Ey insan soyu, ey “iyi”ler, ”iyi”leştirilmesi gerekenlerin senin ömrünü ve can verme biçimini belirlemelerine izin verme. İnsan eliyle belirlenen felaketlere, hak edilmemiş ölümlere ve kıyımlara, “kader” diyenlere inanma. Bu olayların ve ölümcül sonuçlarının, Tanrı’ya, Allah’a inancınla, inandığın dinle ilgisi olamaz. Tanrı, seni yaratan, melek dediklerimizi kundaktaki veya anne karnındaki bebekleri, çocukları, gençleri, ileri yaşlıları, hastaları, doktorları, polisleri, askerleri, gönüllüleri, anneleri, babaları, işsizleri, zam veya maaş gününü bekleyen emeklileri böyle öldürmez. O, yarattığı ve dünyaya gelmelerini sağladığı tüm canlıların, ömürlerini doğal olarak tamamladıktan sonra, aileleri, sevdikleri, geride bıraktıkları ile vedalaşarak ölmelerini ister. İnancım tam da budur.

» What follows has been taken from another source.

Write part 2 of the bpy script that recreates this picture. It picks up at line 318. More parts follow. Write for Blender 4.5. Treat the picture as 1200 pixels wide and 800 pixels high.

Kader, doğmak ve ömrü tamamlayarak onurlu bir şekilde ölmektir. İnsanların neden olduğu uçak, tren, otobüs, gemi, maden ve benzeri kazalar, savaşlar, işgaller, bombalar, silahlar, seller, depremler, yangınlar, benim kaderim olamaz, sizlerin de.
Sevgili insan soyu, bir değil, bin kez düşün. Hangisini kullanırsan doğrudur, Tanrı, Allah, Rab, insan soyu, canlılar, cansızlar ve kader ilişkisi.